- _Your task_: Retype only what runs from the first line of the listing to the line holding "scene.camera = cam", both included. Do not retype the pictures.

- _Records to process_:
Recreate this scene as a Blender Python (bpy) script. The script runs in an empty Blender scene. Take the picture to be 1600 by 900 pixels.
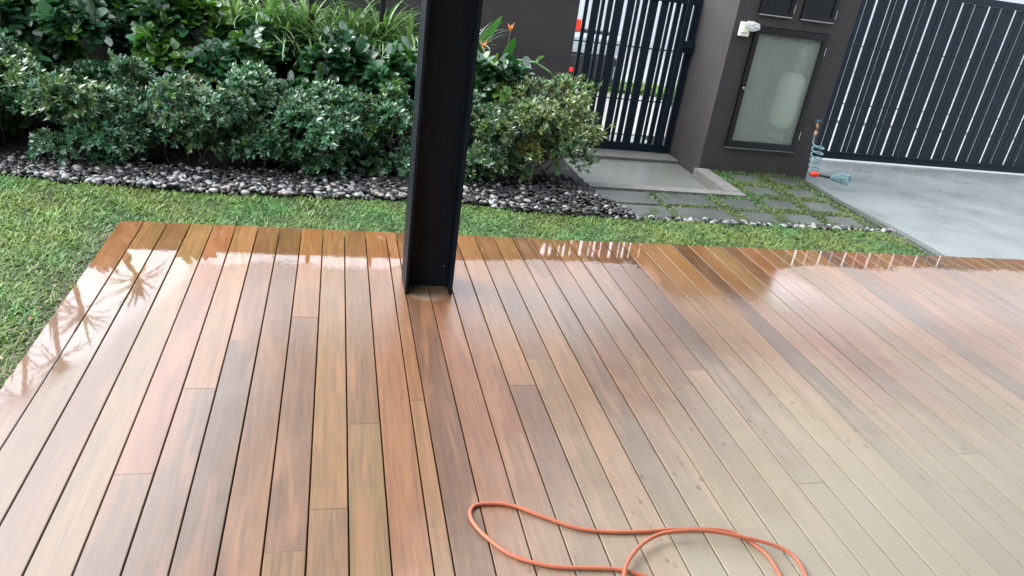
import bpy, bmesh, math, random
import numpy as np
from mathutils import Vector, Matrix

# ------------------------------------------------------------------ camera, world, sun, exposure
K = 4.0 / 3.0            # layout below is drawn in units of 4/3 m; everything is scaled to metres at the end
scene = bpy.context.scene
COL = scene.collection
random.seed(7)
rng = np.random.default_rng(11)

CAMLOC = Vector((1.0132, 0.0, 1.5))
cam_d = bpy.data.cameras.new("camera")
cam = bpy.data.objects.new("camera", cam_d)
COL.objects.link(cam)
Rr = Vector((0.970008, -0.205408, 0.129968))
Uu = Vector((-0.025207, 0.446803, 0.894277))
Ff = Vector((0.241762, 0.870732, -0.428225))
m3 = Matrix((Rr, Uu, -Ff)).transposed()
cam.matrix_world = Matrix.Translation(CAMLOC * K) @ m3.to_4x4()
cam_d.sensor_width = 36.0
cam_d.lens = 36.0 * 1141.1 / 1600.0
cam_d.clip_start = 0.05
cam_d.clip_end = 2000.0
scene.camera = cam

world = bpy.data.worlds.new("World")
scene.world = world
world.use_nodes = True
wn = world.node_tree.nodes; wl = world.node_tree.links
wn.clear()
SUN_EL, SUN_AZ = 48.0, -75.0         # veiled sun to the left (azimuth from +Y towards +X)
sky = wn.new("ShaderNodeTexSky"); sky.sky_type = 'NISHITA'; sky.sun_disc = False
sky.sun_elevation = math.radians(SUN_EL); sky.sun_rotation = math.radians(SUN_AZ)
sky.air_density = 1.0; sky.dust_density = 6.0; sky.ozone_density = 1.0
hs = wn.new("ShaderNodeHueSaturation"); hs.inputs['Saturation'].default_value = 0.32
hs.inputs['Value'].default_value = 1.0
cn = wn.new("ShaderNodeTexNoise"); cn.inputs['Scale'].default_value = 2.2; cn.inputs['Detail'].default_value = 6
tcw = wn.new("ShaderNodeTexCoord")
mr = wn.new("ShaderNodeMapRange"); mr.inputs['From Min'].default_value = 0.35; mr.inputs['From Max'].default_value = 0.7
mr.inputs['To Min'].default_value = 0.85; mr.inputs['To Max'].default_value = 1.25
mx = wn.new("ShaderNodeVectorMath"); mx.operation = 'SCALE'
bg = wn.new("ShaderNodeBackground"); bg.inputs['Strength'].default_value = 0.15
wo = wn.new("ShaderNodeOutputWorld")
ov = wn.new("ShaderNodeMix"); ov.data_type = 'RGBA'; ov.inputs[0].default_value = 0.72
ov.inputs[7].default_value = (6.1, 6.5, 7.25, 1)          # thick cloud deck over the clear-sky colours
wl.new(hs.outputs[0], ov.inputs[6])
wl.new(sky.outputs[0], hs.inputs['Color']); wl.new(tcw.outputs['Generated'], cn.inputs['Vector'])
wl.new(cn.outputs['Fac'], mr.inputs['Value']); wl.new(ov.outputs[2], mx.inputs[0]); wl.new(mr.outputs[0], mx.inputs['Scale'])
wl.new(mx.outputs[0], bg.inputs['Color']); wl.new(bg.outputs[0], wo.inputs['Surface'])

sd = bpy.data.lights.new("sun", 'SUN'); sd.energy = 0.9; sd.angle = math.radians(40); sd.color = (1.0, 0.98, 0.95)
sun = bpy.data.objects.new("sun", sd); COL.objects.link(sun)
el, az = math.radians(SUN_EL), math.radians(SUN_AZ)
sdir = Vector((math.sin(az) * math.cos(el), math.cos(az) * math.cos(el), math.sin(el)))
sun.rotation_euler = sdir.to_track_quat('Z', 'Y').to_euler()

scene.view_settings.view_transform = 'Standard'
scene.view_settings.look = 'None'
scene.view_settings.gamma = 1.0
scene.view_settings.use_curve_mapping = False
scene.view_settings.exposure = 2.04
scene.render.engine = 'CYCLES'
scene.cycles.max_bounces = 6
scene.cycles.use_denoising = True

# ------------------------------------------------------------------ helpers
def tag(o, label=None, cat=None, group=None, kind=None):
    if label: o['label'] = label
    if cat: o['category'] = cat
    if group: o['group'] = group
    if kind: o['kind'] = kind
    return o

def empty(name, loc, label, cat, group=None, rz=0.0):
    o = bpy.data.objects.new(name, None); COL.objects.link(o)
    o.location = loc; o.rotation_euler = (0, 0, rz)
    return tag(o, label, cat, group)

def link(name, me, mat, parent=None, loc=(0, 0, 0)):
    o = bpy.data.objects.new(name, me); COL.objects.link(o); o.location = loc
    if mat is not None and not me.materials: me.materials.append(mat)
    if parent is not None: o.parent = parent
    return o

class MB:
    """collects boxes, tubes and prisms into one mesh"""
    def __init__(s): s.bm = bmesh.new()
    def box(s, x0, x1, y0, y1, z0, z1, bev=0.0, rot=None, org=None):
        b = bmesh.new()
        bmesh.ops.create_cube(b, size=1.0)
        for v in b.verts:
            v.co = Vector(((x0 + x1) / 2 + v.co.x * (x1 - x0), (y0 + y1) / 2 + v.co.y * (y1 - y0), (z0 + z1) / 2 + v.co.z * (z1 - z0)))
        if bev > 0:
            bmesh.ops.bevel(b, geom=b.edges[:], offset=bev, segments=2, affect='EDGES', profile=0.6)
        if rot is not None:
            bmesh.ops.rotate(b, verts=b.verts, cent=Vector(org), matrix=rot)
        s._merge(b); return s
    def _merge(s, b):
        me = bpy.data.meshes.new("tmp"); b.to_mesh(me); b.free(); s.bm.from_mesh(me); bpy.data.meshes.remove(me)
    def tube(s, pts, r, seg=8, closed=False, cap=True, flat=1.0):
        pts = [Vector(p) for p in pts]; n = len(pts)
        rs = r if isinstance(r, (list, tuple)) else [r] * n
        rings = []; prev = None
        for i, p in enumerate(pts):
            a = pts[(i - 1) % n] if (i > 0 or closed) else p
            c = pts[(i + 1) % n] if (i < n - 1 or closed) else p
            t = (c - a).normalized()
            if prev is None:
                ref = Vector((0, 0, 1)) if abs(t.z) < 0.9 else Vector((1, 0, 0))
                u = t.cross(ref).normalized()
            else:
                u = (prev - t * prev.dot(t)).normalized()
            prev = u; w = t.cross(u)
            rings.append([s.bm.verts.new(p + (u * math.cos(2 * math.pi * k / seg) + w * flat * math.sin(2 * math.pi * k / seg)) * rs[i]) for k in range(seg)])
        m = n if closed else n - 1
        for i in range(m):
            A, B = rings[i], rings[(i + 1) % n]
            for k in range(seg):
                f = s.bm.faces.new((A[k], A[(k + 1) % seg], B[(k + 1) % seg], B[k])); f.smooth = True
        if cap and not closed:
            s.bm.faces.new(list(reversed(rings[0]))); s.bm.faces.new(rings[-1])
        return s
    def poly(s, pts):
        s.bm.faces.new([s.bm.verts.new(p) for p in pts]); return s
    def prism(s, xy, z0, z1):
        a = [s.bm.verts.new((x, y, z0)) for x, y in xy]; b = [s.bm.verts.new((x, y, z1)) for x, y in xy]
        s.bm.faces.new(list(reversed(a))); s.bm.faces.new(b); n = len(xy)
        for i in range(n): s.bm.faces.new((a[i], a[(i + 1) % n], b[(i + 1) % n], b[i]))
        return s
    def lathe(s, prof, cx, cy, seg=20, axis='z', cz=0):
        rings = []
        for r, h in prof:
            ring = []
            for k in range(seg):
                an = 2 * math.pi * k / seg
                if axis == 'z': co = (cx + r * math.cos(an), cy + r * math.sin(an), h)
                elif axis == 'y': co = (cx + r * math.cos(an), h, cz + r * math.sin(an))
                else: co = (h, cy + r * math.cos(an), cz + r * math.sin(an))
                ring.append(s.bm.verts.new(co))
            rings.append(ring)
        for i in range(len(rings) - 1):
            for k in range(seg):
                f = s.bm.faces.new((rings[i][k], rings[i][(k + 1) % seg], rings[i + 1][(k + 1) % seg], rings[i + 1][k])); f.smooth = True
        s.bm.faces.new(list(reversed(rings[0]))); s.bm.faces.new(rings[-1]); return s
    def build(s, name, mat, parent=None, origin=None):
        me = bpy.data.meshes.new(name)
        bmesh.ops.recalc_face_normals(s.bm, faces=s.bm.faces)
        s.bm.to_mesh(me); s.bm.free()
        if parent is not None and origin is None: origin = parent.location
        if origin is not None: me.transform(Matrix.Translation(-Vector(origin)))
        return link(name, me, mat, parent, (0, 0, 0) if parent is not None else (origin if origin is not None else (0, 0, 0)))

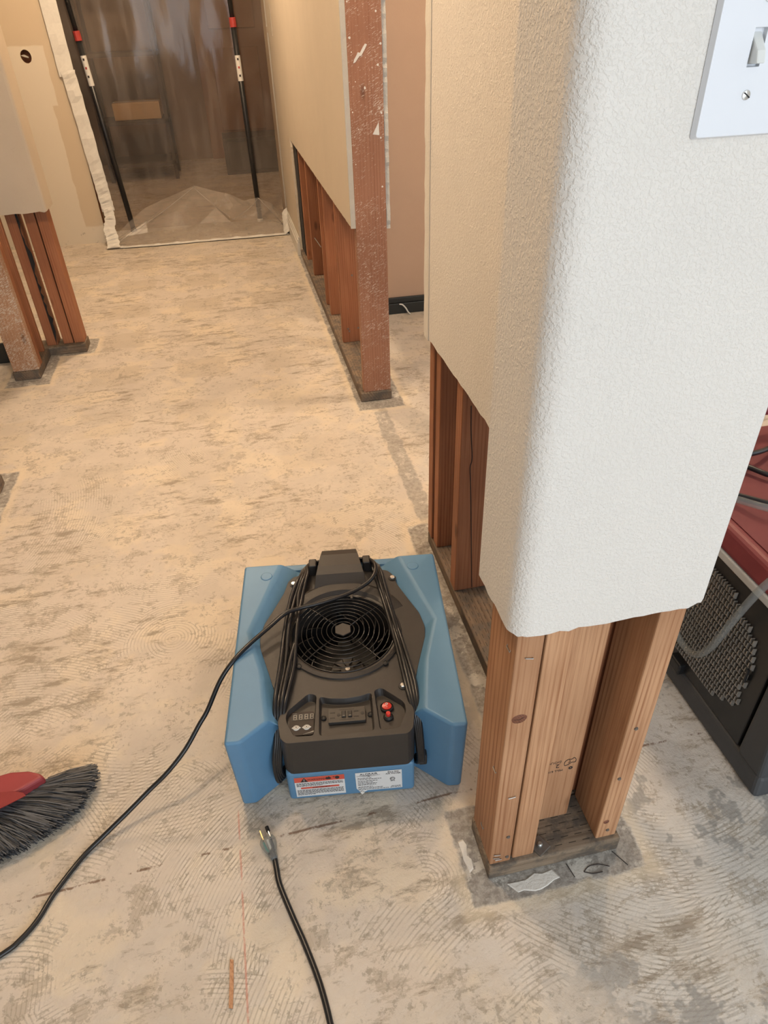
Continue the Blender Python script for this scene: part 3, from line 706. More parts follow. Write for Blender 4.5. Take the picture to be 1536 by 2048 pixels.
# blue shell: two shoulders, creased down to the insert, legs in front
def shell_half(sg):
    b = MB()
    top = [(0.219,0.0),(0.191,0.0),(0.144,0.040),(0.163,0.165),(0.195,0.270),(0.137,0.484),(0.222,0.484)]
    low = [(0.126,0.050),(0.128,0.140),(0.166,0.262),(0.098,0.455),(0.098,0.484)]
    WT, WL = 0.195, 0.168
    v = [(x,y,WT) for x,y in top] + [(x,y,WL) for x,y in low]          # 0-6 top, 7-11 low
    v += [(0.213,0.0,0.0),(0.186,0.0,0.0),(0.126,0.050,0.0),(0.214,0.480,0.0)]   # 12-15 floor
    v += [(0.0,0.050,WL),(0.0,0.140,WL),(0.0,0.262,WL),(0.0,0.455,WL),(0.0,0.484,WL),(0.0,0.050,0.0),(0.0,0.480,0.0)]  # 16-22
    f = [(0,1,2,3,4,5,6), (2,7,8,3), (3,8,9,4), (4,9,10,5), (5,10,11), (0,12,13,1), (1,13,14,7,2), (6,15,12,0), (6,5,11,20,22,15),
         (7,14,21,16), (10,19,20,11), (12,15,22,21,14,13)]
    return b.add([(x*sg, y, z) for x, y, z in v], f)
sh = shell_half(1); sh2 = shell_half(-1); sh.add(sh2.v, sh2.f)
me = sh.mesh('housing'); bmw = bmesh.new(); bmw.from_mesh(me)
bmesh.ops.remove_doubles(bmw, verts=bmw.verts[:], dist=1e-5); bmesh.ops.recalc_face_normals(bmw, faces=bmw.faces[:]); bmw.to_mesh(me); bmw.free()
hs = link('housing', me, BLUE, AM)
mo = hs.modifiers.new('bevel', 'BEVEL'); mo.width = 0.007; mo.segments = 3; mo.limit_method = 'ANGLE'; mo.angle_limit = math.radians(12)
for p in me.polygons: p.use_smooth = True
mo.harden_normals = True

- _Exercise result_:
Recreate this scene as a Blender Python (bpy) script. The script runs in an empty Blender scene. Take the picture to be 1600 by 900 pixels.
import bpy, bmesh, math, random
import numpy as np
from mathutils import Vector, Matrix

# ------------------------------------------------------------------ camera, world, sun, exposure
K = 4.0 / 3.0            # layout below is drawn in units of 4/3 m; everything is scaled to metres at the end
scene = bpy.context.scene
COL = scene.collection
random.seed(7)
rng = np.random.default_rng(11)

CAMLOC = Vector((1.0132, 0.0, 1.5))
cam_d = bpy.data.cameras.new("camera")
cam = bpy.data.objects.new("camera", cam_d)
COL.objects.link(cam)
Rr = Vector((0.970008, -0.205408, 0.129968))
Uu = Vector((-0.025207, 0.446803, 0.894277))
Ff = Vector((0.241762, 0.870732, -0.428225))
m3 = Matrix((Rr, Uu, -Ff)).transposed()
cam.matrix_world = Matrix.Translation(CAMLOC * K) @ m3.to_4x4()
cam_d.sensor_width = 36.0
cam_d.lens = 36.0 * 1141.1 / 1600.0
cam_d.clip_start = 0.05
cam_d.clip_end = 2000.0
scene.camera = cam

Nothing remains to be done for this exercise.